Industrial air filtration is broader than dust collection. In South African workplaces, it can mean controlling both particulate contamination and gaseous pollutants that affect worker safety and compliance. That distinction matters because South Africa’s Hazardous Chemical Agents Regulations require employers to prevent exposure where possible, or adequately control it through measures such as enclosure and local extraction ventilation. This is exactly where Envirox positions itself as a specialist: engineered industrial air filtration, gas-phase systems and oil mist control for demanding process environments.
Particulate vs gas-phase filtration (the difference)
Particulate filtration removes solid particles and liquid droplets from the airstream, such as dust, smoke, fume and mist. Gas-phase filtration does something different: it targets gases, vapours and many odour-causing compounds at a molecular level. EPA guidance notes that most filters are designed for either particles or gases, which is why industrial systems often need more than one stage instead of a single “catch-all” filter.
VOCs, odours, corrosive gases: when activated carbon/media is needed
When the problem is a VOC, solvent vapour, corrosive gas or persistent odour, a particulate filter on its own will not solve it. Gas-phase filtration uses sorbent media such as activated carbon to adsorb pollutants, and the media has to be chosen for the actual chemical challenge in the air. Activated carbon is the most common adsorbent, but it has a finite capacity. Once the media is saturated, removal performance drops, even if airflow still looks normal.
Typical industries/applications
This matters most in laboratories, manufacturing plants and enclosed process areas where chemicals, solvents, acids or by-product gases are present. Envirox’s Air Filtration Solutions include dedicated Gas Phase Filtration for VOCs, corrosive gases and strong odours. Where the challenge is airborne coolant or lubricant droplets rather than true gas contamination, Oil Mist control is the right approach, especially in metalworking and CNC environments.

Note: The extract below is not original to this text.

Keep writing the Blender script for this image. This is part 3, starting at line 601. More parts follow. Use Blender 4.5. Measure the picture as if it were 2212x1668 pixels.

Maintenance: how to know when media is exhausted
Particulate filters often show their condition through rising pressure drop. Gas-phase media is different. OSHA guidance shows that service life depends on contaminant levels, airflow, temperature, humidity and media capacity, and it warns against using odour alone as the basis for replacement. Envirox makes the same distinction in practice: pressure gauges help monitor the primary particulate stage, but carbon saturation is confirmed through testing. For South African industry, the best results come from application-specific media selection, planned change-outs and ongoing verification by specialists who understand the process, not just the filter housing.